» **OBJECTIVE**
Each line of the material below that holds the word "empty" needs to be copied.

begin LISTED ENTRIES

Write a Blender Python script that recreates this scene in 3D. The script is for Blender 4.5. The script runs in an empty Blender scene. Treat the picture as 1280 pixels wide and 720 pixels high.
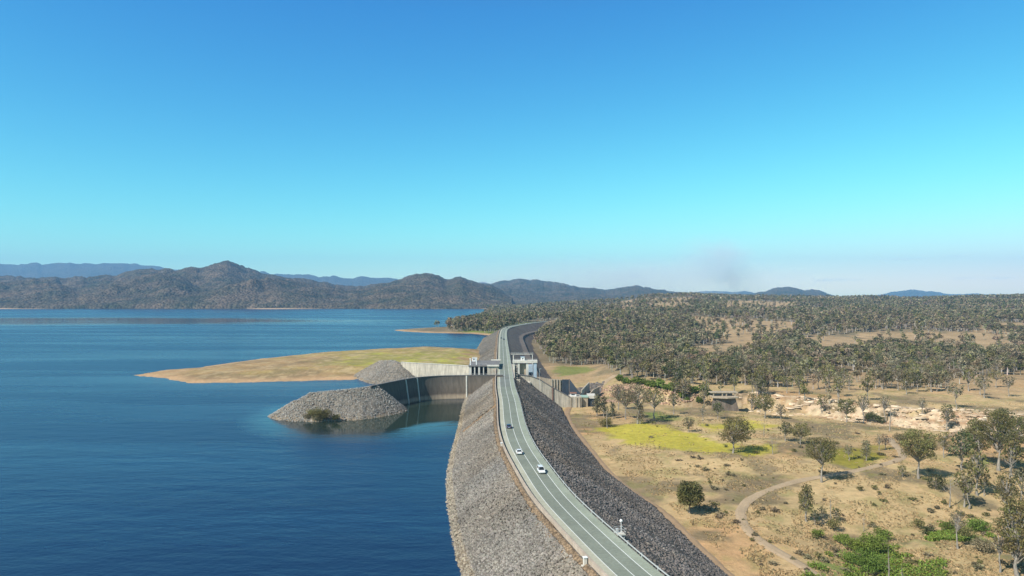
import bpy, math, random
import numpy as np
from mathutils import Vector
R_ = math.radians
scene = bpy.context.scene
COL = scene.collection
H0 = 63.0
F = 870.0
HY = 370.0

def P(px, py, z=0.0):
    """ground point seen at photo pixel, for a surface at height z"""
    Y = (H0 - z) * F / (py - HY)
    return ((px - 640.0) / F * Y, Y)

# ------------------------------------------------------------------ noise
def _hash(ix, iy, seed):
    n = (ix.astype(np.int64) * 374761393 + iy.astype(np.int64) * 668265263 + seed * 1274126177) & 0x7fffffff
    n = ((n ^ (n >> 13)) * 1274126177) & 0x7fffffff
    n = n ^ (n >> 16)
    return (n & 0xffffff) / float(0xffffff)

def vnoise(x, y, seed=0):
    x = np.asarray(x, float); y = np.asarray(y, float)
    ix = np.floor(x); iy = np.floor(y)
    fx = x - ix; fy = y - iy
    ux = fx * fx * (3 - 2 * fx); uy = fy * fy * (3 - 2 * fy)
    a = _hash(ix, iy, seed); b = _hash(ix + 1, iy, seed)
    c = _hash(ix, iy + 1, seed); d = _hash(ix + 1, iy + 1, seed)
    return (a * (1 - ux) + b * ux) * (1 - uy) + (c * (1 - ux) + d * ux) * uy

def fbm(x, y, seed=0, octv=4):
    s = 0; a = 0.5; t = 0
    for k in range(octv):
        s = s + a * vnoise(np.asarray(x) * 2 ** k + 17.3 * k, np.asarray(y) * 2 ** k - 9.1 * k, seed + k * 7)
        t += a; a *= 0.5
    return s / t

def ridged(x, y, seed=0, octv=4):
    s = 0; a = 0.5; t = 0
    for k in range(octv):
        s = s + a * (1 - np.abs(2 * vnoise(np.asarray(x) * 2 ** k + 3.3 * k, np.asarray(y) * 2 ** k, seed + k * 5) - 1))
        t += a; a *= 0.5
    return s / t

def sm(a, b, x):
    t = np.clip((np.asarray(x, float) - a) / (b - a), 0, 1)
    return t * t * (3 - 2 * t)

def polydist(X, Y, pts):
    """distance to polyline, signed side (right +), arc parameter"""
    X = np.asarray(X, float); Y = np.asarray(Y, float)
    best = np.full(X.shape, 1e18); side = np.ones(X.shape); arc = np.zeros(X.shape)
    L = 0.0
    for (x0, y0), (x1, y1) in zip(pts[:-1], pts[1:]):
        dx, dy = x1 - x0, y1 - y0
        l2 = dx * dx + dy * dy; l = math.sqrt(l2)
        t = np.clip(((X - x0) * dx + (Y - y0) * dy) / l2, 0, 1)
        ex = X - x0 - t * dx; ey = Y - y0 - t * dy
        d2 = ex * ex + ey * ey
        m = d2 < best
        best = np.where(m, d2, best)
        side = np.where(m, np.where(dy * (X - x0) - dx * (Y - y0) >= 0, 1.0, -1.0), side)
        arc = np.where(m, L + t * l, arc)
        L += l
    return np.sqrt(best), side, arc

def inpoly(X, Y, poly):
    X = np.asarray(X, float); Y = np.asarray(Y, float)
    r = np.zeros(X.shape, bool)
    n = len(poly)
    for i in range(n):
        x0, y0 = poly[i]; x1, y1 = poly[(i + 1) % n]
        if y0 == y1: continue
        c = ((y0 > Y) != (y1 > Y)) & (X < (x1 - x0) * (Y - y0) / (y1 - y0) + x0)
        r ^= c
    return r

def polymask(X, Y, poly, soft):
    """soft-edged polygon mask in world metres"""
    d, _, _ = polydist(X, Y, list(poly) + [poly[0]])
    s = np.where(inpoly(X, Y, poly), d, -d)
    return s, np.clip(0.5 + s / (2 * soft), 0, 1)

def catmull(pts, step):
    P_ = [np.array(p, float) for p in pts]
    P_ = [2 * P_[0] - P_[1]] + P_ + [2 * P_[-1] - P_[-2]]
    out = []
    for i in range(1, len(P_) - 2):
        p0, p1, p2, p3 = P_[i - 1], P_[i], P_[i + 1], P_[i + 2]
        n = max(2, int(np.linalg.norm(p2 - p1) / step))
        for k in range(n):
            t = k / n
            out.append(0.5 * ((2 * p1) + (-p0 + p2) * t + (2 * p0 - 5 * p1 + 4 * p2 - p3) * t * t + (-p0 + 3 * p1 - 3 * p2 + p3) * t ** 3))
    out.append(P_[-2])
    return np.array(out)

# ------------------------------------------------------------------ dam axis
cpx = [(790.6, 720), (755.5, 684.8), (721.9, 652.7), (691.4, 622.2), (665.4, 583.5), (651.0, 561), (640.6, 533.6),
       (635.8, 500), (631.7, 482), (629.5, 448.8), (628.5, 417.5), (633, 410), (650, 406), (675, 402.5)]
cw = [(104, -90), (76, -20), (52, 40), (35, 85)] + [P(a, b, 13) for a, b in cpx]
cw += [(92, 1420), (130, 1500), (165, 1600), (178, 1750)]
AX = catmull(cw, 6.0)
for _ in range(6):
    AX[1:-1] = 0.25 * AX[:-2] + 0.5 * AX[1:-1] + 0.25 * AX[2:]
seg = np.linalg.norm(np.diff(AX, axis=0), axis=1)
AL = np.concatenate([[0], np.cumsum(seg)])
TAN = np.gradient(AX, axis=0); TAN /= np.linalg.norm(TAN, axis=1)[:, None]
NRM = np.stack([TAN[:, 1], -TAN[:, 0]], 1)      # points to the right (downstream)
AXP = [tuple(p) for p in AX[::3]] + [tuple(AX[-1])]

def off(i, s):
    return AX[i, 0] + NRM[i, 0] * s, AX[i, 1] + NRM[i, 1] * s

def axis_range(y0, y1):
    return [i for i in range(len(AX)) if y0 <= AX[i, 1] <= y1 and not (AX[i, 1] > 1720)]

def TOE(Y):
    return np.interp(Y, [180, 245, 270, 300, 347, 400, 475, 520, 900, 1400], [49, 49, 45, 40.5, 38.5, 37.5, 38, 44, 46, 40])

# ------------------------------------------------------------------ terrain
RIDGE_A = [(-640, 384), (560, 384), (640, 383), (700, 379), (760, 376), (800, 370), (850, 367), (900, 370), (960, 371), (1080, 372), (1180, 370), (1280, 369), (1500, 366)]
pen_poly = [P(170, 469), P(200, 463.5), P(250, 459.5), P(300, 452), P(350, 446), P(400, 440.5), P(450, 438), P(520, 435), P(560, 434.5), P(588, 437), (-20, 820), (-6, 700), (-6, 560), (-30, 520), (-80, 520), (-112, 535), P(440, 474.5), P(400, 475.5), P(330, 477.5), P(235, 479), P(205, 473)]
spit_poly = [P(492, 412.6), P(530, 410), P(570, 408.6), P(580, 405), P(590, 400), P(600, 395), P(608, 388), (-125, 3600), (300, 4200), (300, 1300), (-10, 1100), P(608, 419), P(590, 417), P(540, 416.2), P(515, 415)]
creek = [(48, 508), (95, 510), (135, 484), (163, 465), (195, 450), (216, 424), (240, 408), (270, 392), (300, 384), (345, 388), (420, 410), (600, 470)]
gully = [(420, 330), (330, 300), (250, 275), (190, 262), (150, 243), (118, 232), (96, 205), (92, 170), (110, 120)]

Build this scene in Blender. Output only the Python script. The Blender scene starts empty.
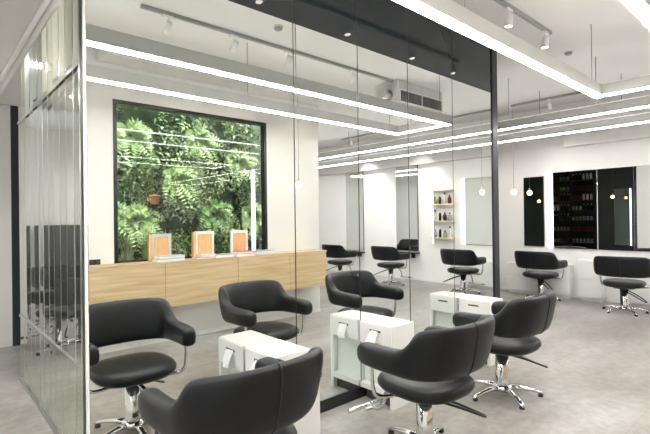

end LISTED ENTRIES

» **SOLUTION TO THIS TASK**
Write a Blender Python script that recreates this scene in 3D. The script is for Blender 4.5. The script runs in an empty Blender scene. Treat the picture as 1280 pixels wide and 720 pixels high.
Build this scene in Blender. Output only the Python script. The Blender scene starts empty.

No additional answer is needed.